Hakimin sahip olmadığı özel ve teknik bilgiler konusunda oy ve görüşüne başvurulan bilirkişilerin görevi, bu konularda hakimi aydınlatmaktan ibarettir. Bilirkişilerin davacı şirketlere danışmanlık yaparcasına önerilerde bulunması, yeni, düzeltilmiş, iyileştirilmiş (revize) proje sunulmasını istemesi, bilirkişilik kurumunun yapısına tamamen aykırıdır. Bilirkişiden beklenen, özel ve teknik bilgisi kapsamında projenin ciddi ve inandırıcı olup olmadığının tesbiti ile sınırlıdır. Projenin iyileştirilmesi amacıyla tavsiyelerde bulunmak, bu sınırın aşılması anlamına gelir. Nitekim somut olayda bilirkişilerce projenin bu haliyle ciddi ve inandırıcı bulunmadığı görülmüş ve revize proje sunulması istenmiştir. İflasın ertelenmesi davalarında iyileştirme mahkemenin ya da bilirkişilerin görevi olmayıp, davacıların iddiaları çerçevesinde değerlendirme yapılması ve varılacak sonuca göre bir hüküm oluşturulması gerekir.
Açıklanan nedenlerle mahkemece, davacılarca sunulan iyileştirme projesinin ciddi ve inandırıcı olup olmadığı ve süreç içindeki uygulamaların projede gösterilen iyileştirme unsurlarına uygun bulunup bulunmadığı hususunda somut verilere dayalı, teknik, denetime elverişli ve detaylı bir inceleme için, dosyanın oluşturulacak yeni ve uzman bir heyete tevdii ile dosya üzerinde bilirkişi incelemesi yaptırılması ve varılacak uygun sonuca göre bir karar verilmek gerekirken, eksik inceleme ve hatalı değerlendirmelerle yazılı şekilde karar verilmesi doğru değildir.

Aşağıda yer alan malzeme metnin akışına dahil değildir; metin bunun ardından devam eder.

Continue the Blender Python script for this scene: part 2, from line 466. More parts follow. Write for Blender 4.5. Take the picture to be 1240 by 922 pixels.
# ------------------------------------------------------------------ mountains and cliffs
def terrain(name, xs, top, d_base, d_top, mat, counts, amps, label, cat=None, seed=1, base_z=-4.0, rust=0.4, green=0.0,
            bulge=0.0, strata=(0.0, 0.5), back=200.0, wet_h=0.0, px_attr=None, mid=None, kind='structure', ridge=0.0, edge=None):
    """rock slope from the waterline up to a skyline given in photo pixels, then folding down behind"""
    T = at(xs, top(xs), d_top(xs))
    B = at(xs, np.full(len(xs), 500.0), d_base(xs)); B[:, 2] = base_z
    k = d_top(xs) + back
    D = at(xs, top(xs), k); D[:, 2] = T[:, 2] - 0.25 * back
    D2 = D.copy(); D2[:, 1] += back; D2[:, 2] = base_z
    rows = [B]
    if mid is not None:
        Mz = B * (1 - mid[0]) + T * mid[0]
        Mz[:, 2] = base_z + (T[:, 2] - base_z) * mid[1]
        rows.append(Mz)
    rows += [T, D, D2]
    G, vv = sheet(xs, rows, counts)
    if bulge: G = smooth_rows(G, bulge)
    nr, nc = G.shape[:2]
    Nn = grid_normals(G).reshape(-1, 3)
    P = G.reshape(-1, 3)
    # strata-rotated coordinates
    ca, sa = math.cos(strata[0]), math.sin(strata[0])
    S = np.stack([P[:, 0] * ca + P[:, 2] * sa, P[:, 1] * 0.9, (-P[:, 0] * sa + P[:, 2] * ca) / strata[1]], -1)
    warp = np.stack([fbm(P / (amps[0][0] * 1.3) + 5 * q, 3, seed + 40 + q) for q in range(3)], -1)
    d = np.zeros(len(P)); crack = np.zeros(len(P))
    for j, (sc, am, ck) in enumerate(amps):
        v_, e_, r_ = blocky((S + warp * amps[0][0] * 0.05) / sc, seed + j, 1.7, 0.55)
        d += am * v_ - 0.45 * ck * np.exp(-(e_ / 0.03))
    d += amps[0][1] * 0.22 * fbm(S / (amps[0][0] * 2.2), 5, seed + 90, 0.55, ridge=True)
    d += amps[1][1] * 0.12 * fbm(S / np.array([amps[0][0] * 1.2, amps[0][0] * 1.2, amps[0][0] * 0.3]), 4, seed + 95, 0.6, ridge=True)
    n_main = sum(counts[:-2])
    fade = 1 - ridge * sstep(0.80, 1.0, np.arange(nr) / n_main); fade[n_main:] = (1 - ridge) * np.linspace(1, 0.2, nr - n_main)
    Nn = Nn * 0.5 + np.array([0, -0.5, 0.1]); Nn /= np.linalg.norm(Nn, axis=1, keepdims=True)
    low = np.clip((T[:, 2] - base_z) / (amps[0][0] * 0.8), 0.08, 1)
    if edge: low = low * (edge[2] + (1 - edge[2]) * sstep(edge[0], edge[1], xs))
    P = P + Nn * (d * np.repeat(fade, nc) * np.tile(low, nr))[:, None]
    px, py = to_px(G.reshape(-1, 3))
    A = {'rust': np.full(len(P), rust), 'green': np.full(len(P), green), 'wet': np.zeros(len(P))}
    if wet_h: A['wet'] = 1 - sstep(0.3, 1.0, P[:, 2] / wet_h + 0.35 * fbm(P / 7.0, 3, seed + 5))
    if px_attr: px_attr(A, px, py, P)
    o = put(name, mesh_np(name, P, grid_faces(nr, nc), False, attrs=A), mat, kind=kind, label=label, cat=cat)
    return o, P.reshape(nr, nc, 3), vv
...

SONUÇ: Yukarıda açıklanan nedenlerle, bir kısım müdahiller vekillerinin temyiz itirazlarının kabulü ile hükmün BOZULMASINA, peşin alınan harçların istek halinde iadesine, kararın tebliğinden itibaren ... gün içerisinde karar düzeltme yolu açık olmak üzere ....02.2013 tarihinde oybirliğiyle karar verildi.